Enseñar ahora es delito

Las editoriales y los sellos discográficos no se cansan de repetir, a quien tenga la mala fortuna de escucharlos, la historia de su importante tarea en pos de la difusión de la cultura. Afirman, sin reirse ni siquiera un poquito, que sin ellos no habría música, ni novelas, ni poesía, que para mantener esa actividad necesitan un copyright cada vez más fuerte y largo, que a menos que se acabe el intercambio de archivos, en cinco años ya no habrá canciones ni películas que intercambiar.

Las palabras son baratas, dicen los sajones, y por eso conviene observar más atentamente lo que alguien hace que lo que dice. En el caso de las editoriales, el episodio alrededor de Horacio Potel no hace más que confirmar que la difusión de la cultura no sólo les importa un bledo, sino que están dispuestos a hacer pagar con la cárcel a aquellas personas que tienen la impertinencia de preocuparse por ella.

Veamos los hechos: en América Latina, los textos de filosofía son prácticamente inaccesibles. No sólo son caros: simplemente no hay. Algunas bibliotecas tienen unos pocos ejemplares, pero nunca suficientes como para satisfacer la necesidad de los estudiantes. Las librerías no los tienen, porque las editoriales apenas destinan, si lo hacen, algunos ejemplares a nuestras tierras. Es comprensible: a diferencia de los autores, no son filósofos, sino gente de negocios, y nosotros somos pobres. Los precios que pueden pedir por los libros en otros mercados son inalcanzables para la inmensa mayoría de los estudiantes, e incluso de las instituciones educativas del continente, así que no es raro que el mercado latinoamericano esté desprovisto.

El que la situación sea comprensible no quiere decir que sea aceptable. En particular, es insoportable para quienes enseñan filosofía. Uno de ellos, un profesor de la Universidad de Lanús llamado Horacio Potel, decidió hacer algo al respecto: comenzó a coleccionar textos en Castellano primero de Nietzsche, luego de Heidegger y de Derrida, y los puso al alcance de sus estudiantes a través de Internet. En pocos años, sus colecciones crecieron no sólo en volumen, sino en beneficiarios: miles de estudiantes de filosofía de habla hispana las consultaban a diario, logrando así una difusión sin precedentes de estas obras: no sólo podían acceder a ellas ahora personas que no podían conseguirlas, sino también personas que no podrían leerlas aún si las tuvieran en sus manos: ciegos y discapacitados de distintos tipos tenían ahora a su alcance maleables textos digitales que podían ser adaptados a sus necesidades.

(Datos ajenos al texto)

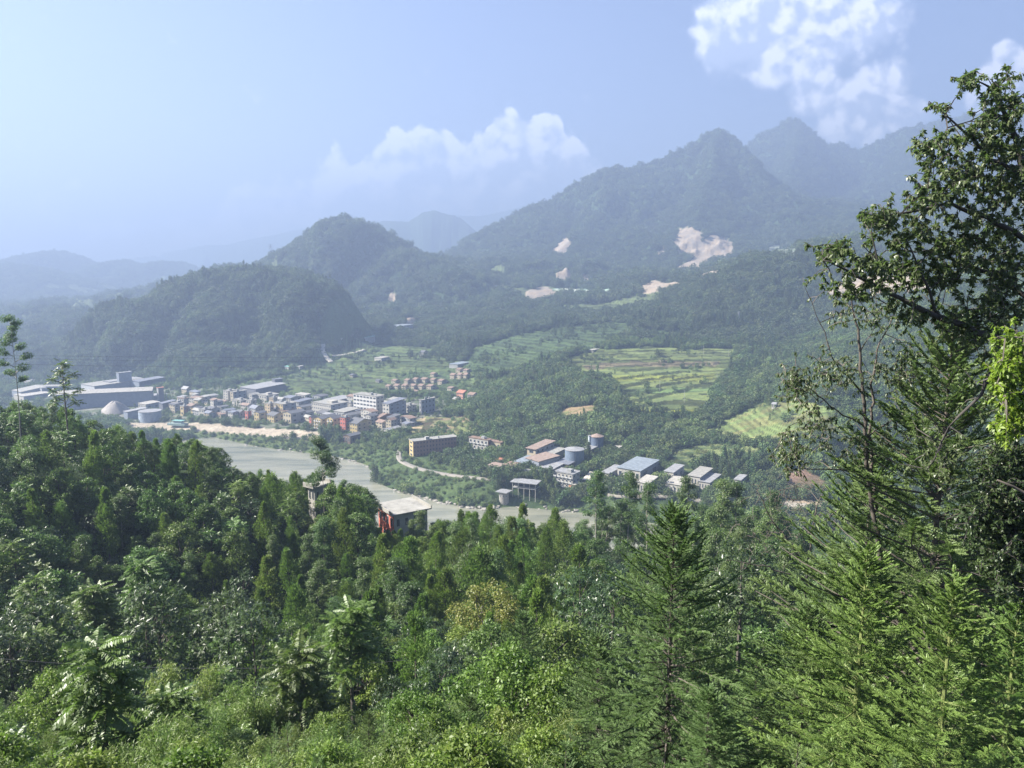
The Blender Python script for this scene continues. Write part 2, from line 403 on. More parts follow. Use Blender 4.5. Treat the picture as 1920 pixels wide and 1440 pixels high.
massif([(1300, 400, 3300), (1480, 340, 3440), (1600, 360, 3500), (1740, 320, 3350), (1950, 300, 3250), (2300, 300, 3200)], 1500, 1.1, 100, 44)
massif([(1500, 225, 3440), (1480, 330, 2900), (1520, 420, 2400)], 480, 1.1, 42, 42)
massif([(1700, 236, 3400), (1720, 340, 2800), (1780, 430, 2200)], 520, 1.1, 42, 43)
# far ranges
massif([(690, 420, 4700), (720, 412, 4700), (765, 414, 4700), (790, 396, 4720), (815, 390, 4720), (840, 398, 4720), (858, 400, 4720), (880, 420, 4700), (900, 440, 4700), (1000, 470, 4700)], 700, 1.2, 45, 51)
massif([(260, 492, 6800), (285, 478, 6800), (320, 492, 6800), (350, 466, 7000), (390, 459, 7000), (430, 458, 7000), (470, 448, 7000), (530, 437, 7000), (590, 422, 7000), (640, 412, 7000), (700, 413, 7000), (760, 418, 7000), (860, 404, 7100), (900, 405, 7100), (980, 385, 7200), (1100, 360, 7200)], 1500, 1.2, 70, 61)
massif([(-500, 480, 3700), (-100, 500, 3700), (0, 492, 3700), (50, 484, 3700), (78, 473, 3700), (108, 468, 3700), (128, 472, 3700), (150, 488, 3700), (175, 498, 3700), (205, 490, 3700), (235, 485, 3700), (262, 498, 3700), (290, 490, 3720), (312, 486, 3720), (335, 500, 3700), (385, 514, 3650), (430, 540, 3600)], 800, 1.2, 40, 71)
massif([(-500, 470, 2900), (-60, 480, 2950), (0, 492, 3000), (45, 494, 2980), (90, 512, 2900), (130, 530, 2850), (180, 552, 2800), (260, 575, 2700)], 520, 1.2, 26, 81)
massif([(-400, 560, 2100), (0, 562, 2150), (90, 563, 2200), (190, 560, 2250), (260, 556, 2300), (330, 560, 2300)], 260, 1.5, 14, 82)

# river: far bank traced at water level, near bank about 95 m closer
def at_z(px, py, z):
    u, t = pixdir(px, py); d = (z - CAMZ) / t; return (u * d, d)
FARB = [at_z(*p, 0) for p in ((-500, 835), (0, 845), (240, 840), (330, 828), (395, 821), (470, 838), (560, 849), (640, 861), (682, 874), (694, 888), (692, 903), (720, 918), (775, 930), (840, 948), (900, 957), (960, 952), (1020, 957), (1090, 964), (1200, 980), (1330, 1003), (1450, 1030), (1560, 1045), (1800, 1060), (2400, 1080))]
FARB = np.array(FARB)
NEARB = FARB.copy()
for i in range(len(FARB)):
    a = FARB[max(i - 2, 0)]; b = FARB[min(i + 2, len(FARB) - 1)]; t = (b - a) / np.linalg.norm(b - a)
    NEARB[i] = FARB[i] + np.array([t[1], -t[0]]) * (-1 if False else 1) * 92.0
RIV = np.concatenate([FARB, NEARB[::-1]])
def inside(x, y, poly):
    c = np.zeros(x.shape, bool); n = len(poly)
    for i in range(n):
        ax, ay = poly[i][0], poly[i][1]; bx, by = poly[(i + 1) % n][0], poly[(i + 1) % n][1]
        m = ((ay > y) != (by > y)) & (x < (bx - ax) * (y - ay) / (by - ay + 1e-12) + ax)
        c ^= m
    return c
def sdist(x, y, poly):
    p = [(a, b, 0.0) for a, b in poly]; d = poly_dist(x, y, p + [p[0]])[0]
    return np.where(inside(x, y, poly), -d, d)

# polar grid: columns of constant direction, rows of constant distance
us = np.concatenate([np.linspace(-1.9, -0.80, 70)[:-1], np.linspace(-0.80, 0.80, 1150), np.linspace(0.80, 1.9, 70)[1:]])
ys = [3.0]
while ys[-1] < 9800:
    y = ys[-1]; ys.append(y * (1.035 if y < 60 else 1.018 if y < 330 else 1.0052 if y < 2000 else 1.008 if y < 3600 else 1.02))
ys = np.array(ys)
GY, GU = np.meshgrid(ys, us, indexing='ij'); GX = GU * GY
# the smooth base is evaluated coarse and refined
cu = np.linspace(-1.9, 1.9, 260); cl = np.linspace(math.log(3.0), math.log(9900), 300)
bh = base_h(np.exp(cl)[:, None] * cu[None, :], np.repeat(np.exp(cl)[:, None], len(cu), 1))
def bilin(A, gy, gx, y, x):
    j = np.clip(np.interp(y, gy, np.arange(len(gy))), 0, len(gy) - 1.001); i = np.clip(np.interp(x, gx, np.arange(len(gx))), 0, len(gx) - 1.001)
    j0 = j.astype(int); i0 = i.astype(int); fj = j - j0; fi = i - i0
    return (A[j0, i0] * (1 - fj) * (1 - fi) + A[j0 + 1, i0] * fj * (1 - fi) + A[j0, i0 + 1] * (1 - fj) * fi + A[j0 + 1, i0 + 1] * fj * fi)
H = bilin(bh, cl, cu, np.log(GY), GU)
farw = sstep(GY, 450, 900)
H = H + farw * (fbm(GX / 160, GY / 160, 4, 3) * 9 * sstep(GY, 600, 1500) + fbm(GX / 45, GY / 45, 3, 5) * 2.2)
rivd = sdist(GX, GY, RIV)
for pts, R0, pw, amp, seed in MASS:
    xs = [p[0] for p in pts]; yv = [p[1] for p in pts]
    m = (GX > min(xs) - R0 * 2) & (GX < max(xs) + R0 * 2) & (GY > min(yv) - R0 * 2) & (GY < max(yv) + R0 * 2)
    if not m.any(): continue
    x, y = GX[m], GY[m]
    wx = fbm(x / (R0 * .7), y / (R0 * .7), 3, seed + 5) * R0 * 0.16
    wy = fbm(x / (R0 * .7) + 40, y / (R0 * .7), 3, seed + 6) * R0 * 0.16
    r0, s, zc = poly_dist(x, y, pts)
    nearc = sstep(r0, 0, R0 * .25)
    r, s, zc2 = poly_dist(x + wx * nearc, y + wy * nearc, pts)
    t = r / R0
    g = fbm(s / (R0 * .30) + 3, r / (R0 * 1.6), 4, seed, 0.5, True)
    g2 = fbm(x / (R0 * .16), y / (R0 * .16), 4, seed + 9, 0.55, True)
    h = zc - (zc - 0) * np.minimum(t, 3) ** pw * 0.98 + amp * sstep(t, 0.0, 0.35) * (g * 0.8 + g2 * 0.45 - 0.25) * (1 - sstep(t, .9, 1.4) * .6)
    h += fbm(x / 22, y / 22, 3, seed + 2) * np.minimum(3.0, y / 900) 
    k = 10.0
    hb = H[m]; hh = np.clip(0.5 + 0.5 * (h - hb) / k, 0, 1); H[m] = hb * (1 - hh) + h * hh + k * hh * (1 - hh) * .6 * np.clip((y - 600) / 400, 0, 1)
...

La reacción de la industria editorial frente al trabajo de Potel tiene todos los visos de extremismo y sociopatía que caracterizan a sus primas, la industria discográfica y la cinematográfica: iniciar una denuncia penal contra una persona que, sin fines de lucro, cumplía con una labor de divulgación de la cultura que la industria misma no estaba dispuesta a cumplir. En su visión, si las editoriales deciden no poner los textos al alcance de ciertas personas (las que vivan en determinado lugar, las que no dispongan de cierta suma de dinero), el que alguien use otros medios para satisfacer esa necesidad constituye un acto criminal. Como primera consecuencia de esta denuncia, hoy los sitios de Derrida y Heidegger en Castellano están vacíos de contenido (la denuncia original objetaba los tres sitios, hasta que alguien tuvo el buen tino de recordarle a los denunciantes que los derechos de autor de Nietzsche vencieron hace décadas). Afortunadamente almas bondadosas se tomaron el trabajo de duplicarlos en otros servidores.

No sólo es lamentable que la Cámara Argentina del Libro haya reaccionado de tal modo, también lo es que el sistema judicial argentino se ponga a su servicio. Con una celeridad atípica para nuestros fueros, el juez Pablo Raúl Ormaechea, subrogante del Juzgado Nacional en lo Criminal de Instrucción Nº 37, quien seguramente tiene criminales verdaderos que perseguir, delincuentes de esos que roban, estafan, hieren o matan, decidió seguir adelante con la causa penal contra Potel, por una acción que emprendió sin fines de lucro, en beneficio de sus estudiantes y de miles de otros en América Latina.

A la Cámara Argentina del Libro: ya está. Ya hemos entendido que su avaricia no tiene medida, que están dispuestos a cualquier cosa con tal de conservar sus privilegios, y que no están dispuestos a aceptar ninguna responsabilidad a cambio. Nos queda claro, y confiamos en que, tarde o temprano, la sociedad será lo suficientemente sabia como para quitarse de encima la carga inútil que ustedes representan. Mientras tanto, dejen a Horacio en paz, de una vez. Él no tiene la culpa de sus desventuras. Si quieren encontrar al culpable de que nadie quiera comprar sus productos, no busquen afuera: mírense al espejo.